Anyway - I was afraid of open toilet tanks, pools and jacuzzis with no water in them, and particularly the drain at the deep end. I recall diving under the deep end to retrieve a sunken plaything, the pressure of more than one atmosphere of chlorinated water crushing my ears. As I approached the drain, I could imagine the monstrous underground machinery which would swing into motion, whirring gears and belts that would create a vaccuum which would suck me into it as easily as the leafy detritus that lapped in the filters. To this day I'm petrified of putting my hand into the toilet or the toilet tank; I guess for the same reason.

So, I don't know if the oceans and seas of the world qualify as "water-filled things", but I'm definitely more comfortable in the shark-filled sea, with 50 pounds of supplies strapped to my back, breathing compressed air from a plastic device gripped between my teeth, than I am in a bathroom with an overflowing toilet, for example.

When I was 9 or 10, we lived in a fairly modern but poorly-built apartment building in Concord. Seems like the master bathroom, which was my brother's, had the most problems; poor ventilation resulted in lush green growths of mold and mildew, and the toilet had constant regurgitation problems.
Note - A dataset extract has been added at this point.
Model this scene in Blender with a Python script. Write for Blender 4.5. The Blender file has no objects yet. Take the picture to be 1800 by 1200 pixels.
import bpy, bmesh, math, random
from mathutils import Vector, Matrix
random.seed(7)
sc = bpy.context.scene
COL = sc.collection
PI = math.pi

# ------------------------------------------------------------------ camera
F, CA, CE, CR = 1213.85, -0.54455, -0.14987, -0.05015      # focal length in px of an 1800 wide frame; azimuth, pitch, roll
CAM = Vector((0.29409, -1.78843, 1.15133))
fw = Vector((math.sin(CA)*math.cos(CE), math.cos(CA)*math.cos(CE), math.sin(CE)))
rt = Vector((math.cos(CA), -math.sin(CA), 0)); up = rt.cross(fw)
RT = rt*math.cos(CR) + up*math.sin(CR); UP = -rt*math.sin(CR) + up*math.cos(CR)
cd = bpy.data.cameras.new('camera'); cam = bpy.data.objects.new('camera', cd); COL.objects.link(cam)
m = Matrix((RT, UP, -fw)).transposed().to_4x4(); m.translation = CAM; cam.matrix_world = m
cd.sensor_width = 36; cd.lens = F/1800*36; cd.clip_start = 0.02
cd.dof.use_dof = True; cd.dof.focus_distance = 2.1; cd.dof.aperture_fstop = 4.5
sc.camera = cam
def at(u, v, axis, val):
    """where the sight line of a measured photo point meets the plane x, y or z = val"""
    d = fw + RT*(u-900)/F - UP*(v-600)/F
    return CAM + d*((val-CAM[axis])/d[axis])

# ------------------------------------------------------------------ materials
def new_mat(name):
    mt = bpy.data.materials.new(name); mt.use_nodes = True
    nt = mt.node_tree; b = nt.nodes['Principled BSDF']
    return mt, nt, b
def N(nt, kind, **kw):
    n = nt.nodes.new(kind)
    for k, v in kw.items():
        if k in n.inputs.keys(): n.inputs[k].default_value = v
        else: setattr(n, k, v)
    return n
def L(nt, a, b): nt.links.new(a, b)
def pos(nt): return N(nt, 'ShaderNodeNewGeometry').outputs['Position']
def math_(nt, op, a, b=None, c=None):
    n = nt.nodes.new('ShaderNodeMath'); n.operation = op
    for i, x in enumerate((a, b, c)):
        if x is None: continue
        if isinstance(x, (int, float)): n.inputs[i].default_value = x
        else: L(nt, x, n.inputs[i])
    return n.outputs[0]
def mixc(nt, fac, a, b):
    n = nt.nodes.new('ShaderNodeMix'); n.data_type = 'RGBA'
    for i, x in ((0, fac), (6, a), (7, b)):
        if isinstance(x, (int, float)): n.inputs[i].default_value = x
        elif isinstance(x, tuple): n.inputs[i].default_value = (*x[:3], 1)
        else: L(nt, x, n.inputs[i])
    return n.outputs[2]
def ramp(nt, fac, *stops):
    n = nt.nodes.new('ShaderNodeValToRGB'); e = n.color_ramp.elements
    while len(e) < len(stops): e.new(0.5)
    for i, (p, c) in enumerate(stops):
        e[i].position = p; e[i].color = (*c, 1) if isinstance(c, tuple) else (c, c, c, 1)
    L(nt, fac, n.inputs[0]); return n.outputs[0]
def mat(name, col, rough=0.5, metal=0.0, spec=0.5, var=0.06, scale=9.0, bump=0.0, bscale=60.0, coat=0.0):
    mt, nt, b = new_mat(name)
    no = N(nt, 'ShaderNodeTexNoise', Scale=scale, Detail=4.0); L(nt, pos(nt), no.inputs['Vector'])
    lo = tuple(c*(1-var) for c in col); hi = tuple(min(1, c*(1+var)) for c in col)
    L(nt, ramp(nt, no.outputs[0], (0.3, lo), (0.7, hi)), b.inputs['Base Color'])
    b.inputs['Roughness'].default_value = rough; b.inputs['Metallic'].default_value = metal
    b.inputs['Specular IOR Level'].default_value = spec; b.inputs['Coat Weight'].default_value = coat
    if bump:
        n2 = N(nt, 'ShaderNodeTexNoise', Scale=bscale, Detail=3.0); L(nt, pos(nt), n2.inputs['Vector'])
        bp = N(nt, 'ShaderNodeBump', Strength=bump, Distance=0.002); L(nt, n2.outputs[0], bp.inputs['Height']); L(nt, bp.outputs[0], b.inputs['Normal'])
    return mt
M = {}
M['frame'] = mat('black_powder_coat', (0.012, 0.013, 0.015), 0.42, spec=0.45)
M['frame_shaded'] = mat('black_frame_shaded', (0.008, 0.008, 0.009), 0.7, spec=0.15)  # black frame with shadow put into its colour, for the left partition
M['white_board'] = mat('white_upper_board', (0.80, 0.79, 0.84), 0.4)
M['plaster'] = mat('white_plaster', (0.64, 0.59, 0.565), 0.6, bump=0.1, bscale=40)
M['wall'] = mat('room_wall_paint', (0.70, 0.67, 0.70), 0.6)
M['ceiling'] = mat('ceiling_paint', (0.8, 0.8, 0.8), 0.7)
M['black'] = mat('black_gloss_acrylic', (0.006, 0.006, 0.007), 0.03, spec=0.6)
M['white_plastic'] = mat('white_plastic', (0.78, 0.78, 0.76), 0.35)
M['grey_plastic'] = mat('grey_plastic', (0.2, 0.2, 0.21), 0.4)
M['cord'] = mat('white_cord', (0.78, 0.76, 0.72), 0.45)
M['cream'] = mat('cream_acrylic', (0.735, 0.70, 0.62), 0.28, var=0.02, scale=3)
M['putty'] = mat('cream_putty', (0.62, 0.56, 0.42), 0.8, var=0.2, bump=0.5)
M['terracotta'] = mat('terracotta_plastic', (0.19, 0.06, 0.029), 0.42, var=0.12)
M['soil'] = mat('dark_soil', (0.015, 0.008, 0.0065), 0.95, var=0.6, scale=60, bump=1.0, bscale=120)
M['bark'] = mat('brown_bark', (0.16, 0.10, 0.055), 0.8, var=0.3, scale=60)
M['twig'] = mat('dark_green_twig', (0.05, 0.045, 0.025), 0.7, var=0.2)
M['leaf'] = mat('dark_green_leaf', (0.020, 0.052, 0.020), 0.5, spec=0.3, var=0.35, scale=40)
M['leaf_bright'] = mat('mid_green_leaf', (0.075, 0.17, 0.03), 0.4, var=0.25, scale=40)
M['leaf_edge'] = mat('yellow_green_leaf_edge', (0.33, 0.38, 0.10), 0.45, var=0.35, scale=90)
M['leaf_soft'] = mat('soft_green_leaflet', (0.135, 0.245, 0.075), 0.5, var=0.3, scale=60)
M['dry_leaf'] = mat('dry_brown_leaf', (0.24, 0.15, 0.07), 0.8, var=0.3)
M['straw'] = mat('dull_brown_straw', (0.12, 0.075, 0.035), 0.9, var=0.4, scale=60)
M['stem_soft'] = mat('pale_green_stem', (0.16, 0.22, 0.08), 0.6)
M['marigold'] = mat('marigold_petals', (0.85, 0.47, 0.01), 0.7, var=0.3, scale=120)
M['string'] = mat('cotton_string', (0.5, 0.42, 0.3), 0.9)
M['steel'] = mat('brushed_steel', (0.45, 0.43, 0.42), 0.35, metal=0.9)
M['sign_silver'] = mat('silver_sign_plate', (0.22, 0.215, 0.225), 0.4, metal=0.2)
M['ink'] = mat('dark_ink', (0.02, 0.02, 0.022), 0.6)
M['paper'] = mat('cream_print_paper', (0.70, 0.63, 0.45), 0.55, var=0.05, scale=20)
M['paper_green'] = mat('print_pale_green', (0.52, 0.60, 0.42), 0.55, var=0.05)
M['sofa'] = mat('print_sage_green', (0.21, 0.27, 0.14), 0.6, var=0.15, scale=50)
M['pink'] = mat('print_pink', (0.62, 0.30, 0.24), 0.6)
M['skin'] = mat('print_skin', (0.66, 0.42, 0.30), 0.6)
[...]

Whenever the toilet clogged and the water began rising in a slow swirl towards the lip of the bowl, I'd run howling out of the room. It was David's toilet, and David's bathroom; let him deal with it!

Once I used the toilet before hitting the shower in David's bathroom. I guess I moved a lot faster then, because I was in the shower with the water running before the toilet even finished flushing; and I never saw the water pouring down the lip in a miniature Horseshoe Falls onto the '70's gold linoleum, and I never heard the crisp splattering onto the floor which should have been a soft swishing down into the bowl.

I finished my shower, turned off the water, and happy as a clam, warm and toasty, slid open the clouded-glass shower door and stepped onto the - *aack*! - cold, wet, toilet-water flooded horror. "DAVID! DAAAY-VID!", I screamed.

David was probably somewhat annoyed, but not nearly as horrified as myself. I was babbling that I was cornered, stuck in the shower. There was no way in hell I was going to trapse across Lake Toiletwater to the safety of my own bedroom, and I couldn't bring myself to stand on the toilet lid, to climb over the counter and out the door. I had an idea for David to bring me my roller skates.

So, yes that's how I got out of the flooded bathroom. And yet, every two months I manage to open my own toilet tank, stamped on the inside of the lid with the ancient birthdate of 11/1/1898, and plunk a chlorine hockey puck down inside without collapsing with anxiety.

But I really would rather be in the mid-Atlantic with a giant squid coiled around my ankle.